When I started this blog, I was feeling very down (there will be an entry about feeling better later) and I think I kind of got a kick from starting a blog about feeling guilty and then not writing a second post for more than a year. Especially since one of the things I feel guilty about is not getting things done. And disappointing people. That's two things. No, I'm not going to go into a parody of the Spanish Inquisition Sketch.
For awhile, not updating the blog was actually comforting and self-confirming. I gave myself permission to fail in this one thing. It's easy to try to do too much, and to feel guilty not because you're not doing well or not doing enough, but because you can think of many more things to do than anyone could make time for. Not that I was necessarily doing enough, I'll leave that as a separate question and one that won't be addressed here. Here I will just say that for awhile this blog was my symbolic lowest priority. It let me prioritize other things to the low side of the to do list and to not worry that the bottom of the list wasn't getting done.
Right now, I feel like updating lists, and that includes this list. Adding things I feel guilty about currently. I'm giving myself permission to do badly at it. This will be a first draft. And I may not fix it later. It's going to rain this afternoon, and there are things I have to get put away in the garage before that happens. So if this takes too long, I'll cut it off suddenly. Sorry about that.
Let's try guilt categories. There's Family. There's the House (for some people, that's intrinsically tied to family, but not for me). There's Writing. There's Work. There's Pets. There's Exercise, which may be a subcategory of Health, which may be a subcategory of Me. There's Organizing, which feels like a category, but which may be a metacategory - something that I feel that I need to do to take care of all of the other categories.
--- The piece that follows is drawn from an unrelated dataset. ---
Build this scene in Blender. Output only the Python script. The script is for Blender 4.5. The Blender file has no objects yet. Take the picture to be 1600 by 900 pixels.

Also under Me is Learning. I feel like I'm stagnating if I'm not learning things. And there are a couple of subjects that I have an interest in and that I've spent a chunk of time reading up on. Let's call these subjects Nodes. I'll get back to them. In fact, I think that all of the categories deserve their own posts.
So - Family - House - Writing - Work - Pets - Exercise - Health - Me - Learning- Nodes - Organization. Looking at the list, I have an urge to take Me out. Underneath it all, it's all about Me. It's My family and My house and My urge to write. I think I'm going to let Me and Organization be overcategories. Or maybe criteria for prioritizing. And Excercise is obviously a subcategory of Health.
Learning, Nodes, and Writing go together. Let's hit the thesaurus to see how they connect. That was interesting. Learning is linked to acquiring or collecting. Writing is, for me, a kind of sharing. The Nodes are subordinate to both - or a means to do both. Let's call that category Collect & Share.
That gives me: Family - House - Collect & Share - Work - Health. Five categories. One for each finger on one hand. (I decided to lump pets into family.) Now the question is, what category is my desk in, because it could sure use some organizing. Starting with a machete.